Demonstrating the Simplicity and In Situ Temperature Monitoring of the Mechanochemical Synthesis of Metal Chalcogenides Suitable for Thermoelectrics.

Mechanochemical synthesis is an extremely useful strategy to reach thermoelectric materials due to its solvent-free one-step character, as the targeted thermoelectricity (TE) materials in a nanocrystalline format can be prepared by mere high-energy milling of elemental precursors. Nevertheless, the subsequent densification method (e.g., spark plasma sintering or hot pressing) is required afterward, similarly to other synthetic methodologies.
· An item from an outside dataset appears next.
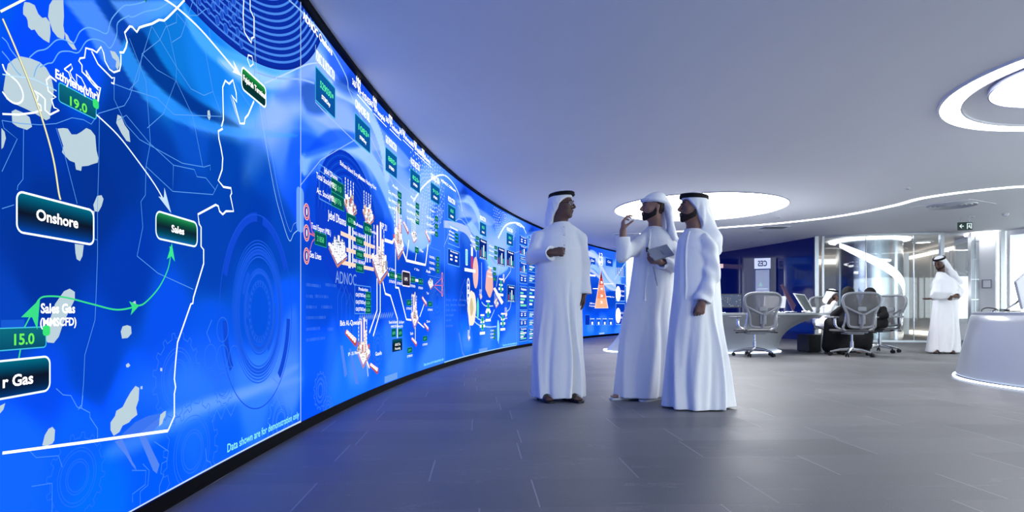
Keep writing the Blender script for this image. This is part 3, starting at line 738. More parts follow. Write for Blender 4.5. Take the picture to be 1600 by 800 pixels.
# the great gear low on the map
gc = P2(405, 487)
def ring(c, rs, rz, w, col, lay=1.2, a0=0, a1=360, n=96):
    line_sz([(c[0]+rs*math.cos(math.radians(a0+(a1-a0)*k/n)), c[1]+rz*math.sin(math.radians(a0+(a1-a0)*k/n))) for k in range(n+1 if a1-a0 < 360 else n)], w, col, lay, a1-a0 >= 360)
sr = px_to_s(447)-px_to_s(405); sl_ = px_to_s(405)-px_to_s(363)
gz = P2(405, 374)[1]-gc[1]; GC = (28, 96, 235)
gcs = (px_to_s(362)+px_to_s(442))/2; gc = (gcs, gc[1]); gs = (px_to_s(442)-px_to_s(362))/2
for f, w in ((1., .008), (.955, .01), (.91, .014), (.865, .02), (.82, .022), (.77, .012), (.60, .012), (.555, .02), (.36, .01), (.43, .01)):
    ring(gc, gs*f, gz*f*.98, w, mixc(GC, (20, 80, 225), rnd.random()*.5))
for k in range(26):
    a = 360*k/26; f0, f1 = .37, .44; q = []
    for (f, da) in ((f0, 0), (f1, 0), (f1, 7), (f0, 7)): q.append((gc[0]+gs*f*math.cos(math.radians(a+da)), gc[1]+gz*f*math.sin(math.radians(a+da))))
    poly_sz(q, GC, 1)
for a0, a1, f in ((200, 330, .52), (20, 120, .56), (150, 190, .50), (-60, 10, .62), (130, 160, .66)): ring(gc, gs*f, gz*f, .045, (22, 88, 228), 1.1, a0, a1, 40)
for a0, a1, f in ((95, 160, 1.30), (30, 85, 1.28), (-50, -5, 1.25), (185, 215, 1.24)): ring(gc, gs*f, gz*f, .07, (16, 74, 215), .8, a0, a1, 40)
ring(gc, gs*1.4, gz*1.33, .01, (24, 84, 225), 1)
# outlined gears, discs and circuit traces near the floor
def gear(px, py, rpx, teeth, col, w=.008, k=1.):
    c = P2(px, py); p = wall_pt(c[0], 0); r = rpx*p[1]/F*k; pts = []
    for i in range(teeth):
        for (da, f) in ((0, 1), (.28, 1), (.36, 1.14), (.64, 1.14), (.72, 1), (1, 1)):
            a = 2*PI*(i+da)/teeth; pts.append((c[0]+r*f*math.cos(a), c[1]+r*f*math.sin(a)))
    pts = [q for q in pts]; line_sz([(a, max(z, SZ0)) for a, z in pts], w, col, 1.2, True)
    for f in (.75, .66, .45, .38): ring(c, r*f, r*f, w*.7, col, 1.2)
gear(277, 590, 62, 16, (50, 120, 240)); gear(300, 705, 74, 18, (50, 120, 240)); gear(120, 745, 60, 16, (40, 115, 245)); gear(438, 660, 44, 14, (70, 140, 245)); gear(350, 600, 30, 12, (40, 110, 240), .006)
for px, py, r in ((347, 515, 19), (328, 557, 19), (347, 558, 19), (347, 600, 18), (365, 557, 17), (330, 595, 16)):
    c = P2(px, py); rz_ = r*wall_pt(c[0], 0)[1]/F; ring(c, rz_, rz_, .007, (45, 115, 238))
for pts in [[(48, 760), (80, 755), (80, 800)], [(40, 700), (55, 715), (90, 712), (96, 730)], [(240, 690), (262, 705), (260, 720), (252, 724), (250, 740), (255, 742), (248, 760), (248, 780)], [(320, 700), (322, 720), (328, 722), (330, 735)],
            [(330, 500), (322, 520), (328, 535)], [(425, 590), (435, 600), (430, 618), (440, 640)], [(205, 735), (227, 735), (226, 757), (206, 772), (206, 785)], [(222, 725), (232, 735), (230, 758), (218, 768), (218, 790)], [(330, 660), (338, 640), (345, 655), (352, 635), (360, 650), (368, 630)]]:
    L(pts, .007, (70, 140, 248), 1.2)
CH = (85, 135, 245)
Pg([(178, 690), (190, 686), (206, 722), (210, 728), (212, 735), (205, 727), (196, 712)], CH, 1.3); Pg([(215, 680), (224, 676), (240, 710), (248, 726), (244, 740), (238, 735)], CH, 1.3)
Pg([(180, 688), (210, 660), (230, 650), (255, 645), (235, 665), (205, 685)], (60, 118, 242), 1.1); Pg([(213, 680), (245, 655), (250, 660), (226, 688)], (75, 128, 244), 1.2)
# pipelines and routes
L([(0, 29), (20, 75), (45, 137), (65, 195), (80, 250), (88, 300), (91, 312)], .024, (70, 90, 120), 4.2, 6); L([(0, 29), (20, 75), (45, 137), (65, 195), (80, 250), (88, 300), (91, 312)], .017, (250, 245, 190), 4.5, 6)
L([(145, 177), (180, 210), (210, 248), (240, 290), (258, 322)], .012, (225, 242, 255), 4.5, 6); arrow(P2(256, 318), P2(263, 333), .10, .06, (200, 230, 255))
L([(250, -4), (275, 13), (310, 45), (345, 85), (370, 115)], .015, (240, 250, 255), 4.5, 6); arrow(P2(366, 110), P2(374, 119), .10, .06, (230, 245, 255))
GN = (60, 225, 140)
L([(263, 385), (263, 405), (258, 425), (245, 450), (225, 472), (212, 478), (180, 484), (140, 475), (100, 465), (70, 463), (57, 468), (48, 485), (34, 512)], .013, GN, 4.5, 6)
arrow(P2(263, 400), P2(264, 380), .07, .06, (60, 235, 150)); arrow(P2(49, 483), P2(56, 467), .08, .07, GN); arrow(P2(200, 481), P2(213, 477), .06, .05, GN)
L([(28, 545), (25, 562)], .014, GN, 4.5)
# buttons and values
BT = [(0, 115, 140), (0, 70, 100), (10, 20, 40), (5, 45, 100), (0, 75, 190)]
B(21, 298, 362, 142, BT, (235, 248, 255), .016, .022, 5); T('Onshore', 51, 343, 117, 17)
B(-40, 568, 630, 73, BT[:3]+[(5, 30, 60), (0, 60, 130)], (225, 242, 255), .016, .022, 5); T('r Gas', -2, 606, 46, 18)
B(240, 329, 372, 305, [(40, 160, 90), (10, 90, 60), (10, 35, 50), (0, 70, 90), (20, 110, 190)], (225, 245, 255), .014, .03, 5); T('Sales', 264, 362, 284, 11)
B(375, 103, 138, 413, [(40, 165, 80), (10, 100, 50), (5, 45, 50), (0, 60, 60)], (235, 250, 255), .014, .03, 5); T('Fujairah Terminal', 377, 125, 412, 9)
VB = [(10, 110, 130), (5, 80, 110)]; VG = (110, 250, 90)
B(87, 128, 158, 146, VB, (70, 200, 235), .009, .01, 5); T('19.0', 104, 164, 131, 14, VG); T('Ethylene(t/hr)', 81, 121, 149, 14); poly_sz(rr(*(lambda a: (a[0], a[0]+.03, a[1], a[1]+.03))(P2(140, 167)), r=.01), (60, 230, 120), 7)
B(-30, 514, 550, 67, VB, (70, 200, 235), .009, .01, 5); T('15.0', 16, 539, 48, 17, VG); poly_sz(rr(*(lambda a: (a[0], a[0]+.03, a[1], a[1]+.03))(P2(61, 525)), r=.01), (60, 230, 120), 7)
T('Sales Gas', 58, 489, 112, 15); T('(MMSCFD)', 57, 510, 114, 13)
T('Data shown are for demonstration only', 352, 707, 465, 13, (150, 255, 190), 7, .012)
Pg([(222, -2), (228, -2), (225, 4)], (0, 130, 110), 5)
line_sz([(PANELS[0][2]-.006, SZ0), (PANELS[0][2]-.006, SZ1)], .012, (190, 220, 255), 6); line_sz([(S_BEG, SZ0+.008), (PANELS[0][2], SZ0+.008)], .012, (200, 225, 255), 6)
sq = px_to_s(462); box_sz(sq-.0, PANELS[0][2]+.06, P2(466, 362)[1], P2(466, 292)[1], (110, 165, 248), None, 0, .04, 3)
B(0, 500, 513, 37, (20, 90, 215), None, 0, 0, 1)
# ------------------------------------------------ panel B: plant diagram
sB, sC = PANELS[1][1], PANELS[1][2]
GB = (4, 88, 88); GE = (40, 170, 140)
def val(px, py, w=.16, h=.11, t='625', lay=6):
    """small green value box centred on a photo point"""
    h *= .62; s_, z_ = P2(px, py); box_sz(s_-w/2, s_+w/2, z_-h/2, z_+h/2, GB, GE, .005, .004, lay); text_sz(t, s_-w*.34, s_+w*.26, z_-h*.22, h*.42, (100, 240, 150), lay+2, .0)
def word(px, py, w, t, h=.07, col=WHT, lay=7):
    h *= .60; s_, z_ = P2(px, py); text_sz(t, s_-w/2, s_+w/2, z_-h/2, h, col, lay, .0)
def frame_box(x0, yt, yb, x1, fill=None, edge=(90, 160, 245), ew=.008, lay=4, r=.01): return B(x0, yt, yb, x1, fill, edge, ew, r, lay)
# dark disc with rings behind the islands
dc = ((px_to_s(492)+px_to_s(588))/2, P2(545, 350)[1]); ds = (px_to_s(588)-px_to_s(492))/2; dz = .58
poly_sz([(dc[0]+ds*math.cos(t), dc[1]+dz*math.sin(t)) for t in np.linspace(0, 2*PI, 49)[:-1]], (8, 62, 205), .5)
for i in range(11):
    f = .97-.045*i; ring(dc, ds*f, dz*f, .009, (14, 84, 220) if i % 2 else (4, 50, 190), .9, 25, 178, 70)
T('ADNOC Onshore', 471, 28, 517, 12, WHT, 7, .03)
L([(492, 70), (492, 160), (520, 190)], .01, (150, 200, 255), 3); L([(492, 160), (598, 262), (640, 300), (690, 330)], .008, (170, 205, 255), 3, 4)
L([(468, 290), (500, 250), (560, 215)], .008, (150, 190, 250), 3); L([(543, 138), (600, 260), (615, 290)], .008, (190, 215, 255), 3)
L([(543, 138), (580, 170), (640, 210)], .006, (120, 170, 250), 3)
# the big value cards down the slope
cards = [(491, 103, 156, 522, '529030', 'STB/Day', 'ADNOC OIL PRODUCTION'), (553, 176, 219, 577, '1083', 'STB/Day', 'ONSHORE OIL'), (601, 229, 266, 619, '885', 'STB/D', 'GAS PRODUCTION'), (640, 262, 292, 655, '825', 'STB/D', 'WATER INJECTION'), (672, 284, 312, 686, '915', 'STB/D', 'GAS INJECTION')]
for x0, yt, yb, x1, v, u, cap in cards:
    s0, s1, z0, z1 = B(x0, yt, yb, x1, [(8, 95, 165), (10, 80, 160)], (70, 190, 235), .010, .012, 5)
    w = s1-s0; h = z1-z0
    text_sz(v, s0+w*.2, s0+w*.78, z0+h*.52, h*.20, (90, 250, 170), 8, .03); text_sz(u, s0+w*.28, s0+w*.72, z0+h*.22, h*.12, WHT, 8, .03)
    text_sz(cap, s0, s0+w*.95, z1+.045, .075, WHT, 8, .02); text_sz('PRODUCTION', s0, s0+w*.6, z1-.02+.03, .03, WHT, 8, .02) if 0 else None
    poly_sz(rr(s1-.08, s1-.05, z1-.10, z1-.07, .01), (90, 250, 170), 8)
# header icons along the top
for x, y, t in ((565, 143, 'HSE'), (590, 172, 'People'), (614, 196, 'Technology'), (634, 213, 'Performance'), (652, 232, 'Profitability'), (664, 244, 'Efficiency')):
    s_, z_ = P2(x, y); w = .30; text_sz(t, s_-w*.3, s_+w*.7, z_-.05, .05, WHT, 7, .02); line_sz([(s_-w*.5, z_-.08), (s_+w*.9, z_-.08)], .008, WHT, 7)
    a = (s_-.12, z_+.05); ring(a, .05, .07, .015, WHT, 7, 0, 360, 12); line_sz([(a[0], a[1]-.10), (a[0], a[1]+.10)], .02, WHT, 7); line_sz([(a[0]-.06, a[1]), (a[0]+.06, a[1])], .02, WHT, 7)
    text_sz('365', s_-w*.95, s_-w*.6, z_-.04, .05, WHT, 7, .02)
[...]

In this study, the simplicity of mechanochemical synthesis is presented for two selected metal chalcogenides, namely copper sulfide (Cu1.8S, digenite) and tin selenide (SnSe, svetlanaite), which are known for high ZT values. These compounds can be prepared via a mechanically induced self-propagating reaction (MSR), which is a combustion-like process instantly yielding the products in a very short timeframe (within 1 min). The occurrence of MSR can be well-tracked by in situ temperature monitoring since an abrupt temperature increase occurs at the moment of MSR. We have developed a device which is capable of monitoring the temperature inside the milling jar every 80 ms during planetary ball milling, and it is therefore possible to very precisely track the moment of MSR ignition. The developed device presents an improvement in the monitoring capabilities in comparison with commercially available analogs. This contribution aims to provide a visual insight into all steps, with simple high-energy ball milling of elements to reach TE materials and in situ temperature monitoring being the central points.